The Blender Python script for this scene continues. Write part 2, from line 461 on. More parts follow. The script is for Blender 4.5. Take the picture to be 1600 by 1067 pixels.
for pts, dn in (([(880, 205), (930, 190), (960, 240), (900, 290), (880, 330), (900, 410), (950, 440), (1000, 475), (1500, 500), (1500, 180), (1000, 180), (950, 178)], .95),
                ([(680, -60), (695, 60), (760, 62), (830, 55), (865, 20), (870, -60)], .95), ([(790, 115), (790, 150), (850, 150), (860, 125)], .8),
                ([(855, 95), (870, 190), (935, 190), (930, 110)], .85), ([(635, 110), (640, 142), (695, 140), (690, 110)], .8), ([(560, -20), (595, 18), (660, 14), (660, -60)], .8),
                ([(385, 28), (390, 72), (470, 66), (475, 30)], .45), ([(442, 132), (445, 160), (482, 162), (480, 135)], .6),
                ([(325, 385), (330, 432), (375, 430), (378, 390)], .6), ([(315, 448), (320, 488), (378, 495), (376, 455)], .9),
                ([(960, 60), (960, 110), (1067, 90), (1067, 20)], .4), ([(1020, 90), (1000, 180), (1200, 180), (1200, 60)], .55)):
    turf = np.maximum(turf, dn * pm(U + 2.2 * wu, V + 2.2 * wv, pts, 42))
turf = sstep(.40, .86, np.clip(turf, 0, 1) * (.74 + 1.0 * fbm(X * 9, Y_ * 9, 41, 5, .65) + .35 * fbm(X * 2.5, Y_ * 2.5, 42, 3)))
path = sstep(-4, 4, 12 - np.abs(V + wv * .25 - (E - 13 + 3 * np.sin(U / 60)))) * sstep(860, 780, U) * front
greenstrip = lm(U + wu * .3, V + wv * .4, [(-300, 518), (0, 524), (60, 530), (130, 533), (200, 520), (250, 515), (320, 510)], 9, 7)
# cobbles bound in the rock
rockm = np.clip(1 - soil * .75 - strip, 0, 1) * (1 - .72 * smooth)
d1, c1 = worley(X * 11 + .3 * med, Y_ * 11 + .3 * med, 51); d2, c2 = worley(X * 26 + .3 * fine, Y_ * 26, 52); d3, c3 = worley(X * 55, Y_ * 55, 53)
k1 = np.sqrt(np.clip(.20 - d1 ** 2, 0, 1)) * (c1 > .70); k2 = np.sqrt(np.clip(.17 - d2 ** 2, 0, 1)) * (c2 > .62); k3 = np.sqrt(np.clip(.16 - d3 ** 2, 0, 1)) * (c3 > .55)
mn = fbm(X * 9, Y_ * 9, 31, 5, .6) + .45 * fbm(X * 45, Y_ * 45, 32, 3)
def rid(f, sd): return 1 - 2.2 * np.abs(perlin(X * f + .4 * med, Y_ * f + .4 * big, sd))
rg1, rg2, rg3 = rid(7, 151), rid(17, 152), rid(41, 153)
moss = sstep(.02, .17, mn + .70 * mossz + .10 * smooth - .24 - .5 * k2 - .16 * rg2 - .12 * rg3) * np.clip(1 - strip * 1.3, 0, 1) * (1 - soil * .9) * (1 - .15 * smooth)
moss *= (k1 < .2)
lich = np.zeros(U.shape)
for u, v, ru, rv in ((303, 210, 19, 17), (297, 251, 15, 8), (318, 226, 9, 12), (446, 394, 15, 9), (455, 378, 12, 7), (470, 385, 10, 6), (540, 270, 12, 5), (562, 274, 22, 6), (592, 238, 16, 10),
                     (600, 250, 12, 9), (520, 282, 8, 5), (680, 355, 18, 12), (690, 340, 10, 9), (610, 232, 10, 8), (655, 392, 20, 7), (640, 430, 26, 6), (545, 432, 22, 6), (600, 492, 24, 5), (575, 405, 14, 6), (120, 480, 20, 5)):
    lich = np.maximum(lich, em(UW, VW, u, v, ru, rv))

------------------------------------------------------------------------

* **Instructions to follow**
Copy all of the material word for word.

* **Finished task**
The Blender Python script for this scene continues. Write part 2, from line 461 on. More parts follow. The script is for Blender 4.5. Take the picture to be 1600 by 1067 pixels.
for pts, dn in (([(880, 205), (930, 190), (960, 240), (900, 290), (880, 330), (900, 410), (950, 440), (1000, 475), (1500, 500), (1500, 180), (1000, 180), (950, 178)], .95),
                ([(680, -60), (695, 60), (760, 62), (830, 55), (865, 20), (870, -60)], .95), ([(790, 115), (790, 150), (850, 150), (860, 125)], .8),
                ([(855, 95), (870, 190), (935, 190), (930, 110)], .85), ([(635, 110), (640, 142), (695, 140), (690, 110)], .8), ([(560, -20), (595, 18), (660, 14), (660, -60)], .8),
                ([(385, 28), (390, 72), (470, 66), (475, 30)], .45), ([(442, 132), (445, 160), (482, 162), (480, 135)], .6),
                ([(325, 385), (330, 432), (375, 430), (378, 390)], .6), ([(315, 448), (320, 488), (378, 495), (376, 455)], .9),
                ([(960, 60), (960, 110), (1067, 90), (1067, 20)], .4), ([(1020, 90), (1000, 180), (1200, 180), (1200, 60)], .55)):
    turf = np.maximum(turf, dn * pm(U + 2.2 * wu, V + 2.2 * wv, pts, 42))
turf = sstep(.40, .86, np.clip(turf, 0, 1) * (.74 + 1.0 * fbm(X * 9, Y_ * 9, 41, 5, .65) + .35 * fbm(X * 2.5, Y_ * 2.5, 42, 3)))
path = sstep(-4, 4, 12 - np.abs(V + wv * .25 - (E - 13 + 3 * np.sin(U / 60)))) * sstep(860, 780, U) * front
greenstrip = lm(U + wu * .3, V + wv * .4, [(-300, 518), (0, 524), (60, 530), (130, 533), (200, 520), (250, 515), (320, 510)], 9, 7)
# cobbles bound in the rock
rockm = np.clip(1 - soil * .75 - strip, 0, 1) * (1 - .72 * smooth)
d1, c1 = worley(X * 11 + .3 * med, Y_ * 11 + .3 * med, 51); d2, c2 = worley(X * 26 + .3 * fine, Y_ * 26, 52); d3, c3 = worley(X * 55, Y_ * 55, 53)
k1 = np.sqrt(np.clip(.20 - d1 ** 2, 0, 1)) * (c1 > .70); k2 = np.sqrt(np.clip(.17 - d2 ** 2, 0, 1)) * (c2 > .62); k3 = np.sqrt(np.clip(.16 - d3 ** 2, 0, 1)) * (c3 > .55)
mn = fbm(X * 9, Y_ * 9, 31, 5, .6) + .45 * fbm(X * 45, Y_ * 45, 32, 3)
def rid(f, sd): return 1 - 2.2 * np.abs(perlin(X * f + .4 * med, Y_ * f + .4 * big, sd))
rg1, rg2, rg3 = rid(7, 151), rid(17, 152), rid(41, 153)
moss = sstep(.02, .17, mn + .70 * mossz + .10 * smooth - .24 - .5 * k2 - .16 * rg2 - .12 * rg3) * np.clip(1 - strip * 1.3, 0, 1) * (1 - soil * .9) * (1 - .15 * smooth)
moss *= (k1 < .2)
lich = np.zeros(U.shape)
for u, v, ru, rv in ((303, 210, 19, 17), (297, 251, 15, 8), (318, 226, 9, 12), (446, 394, 15, 9), (455, 378, 12, 7), (470, 385, 10, 6), (540, 270, 12, 5), (562, 274, 22, 6), (592, 238, 16, 10),
                     (600, 250, 12, 9), (520, 282, 8, 5), (680, 355, 18, 12), (690, 340, 10, 9), (610, 232, 10, 8), (655, 392, 20, 7), (640, 430, 26, 6), (545, 432, 22, 6), (600, 492, 24, 5), (575, 405, 14, 6), (120, 480, 20, 5)):
    lich = np.maximum(lich, em(UW, VW, u, v, ru, rv))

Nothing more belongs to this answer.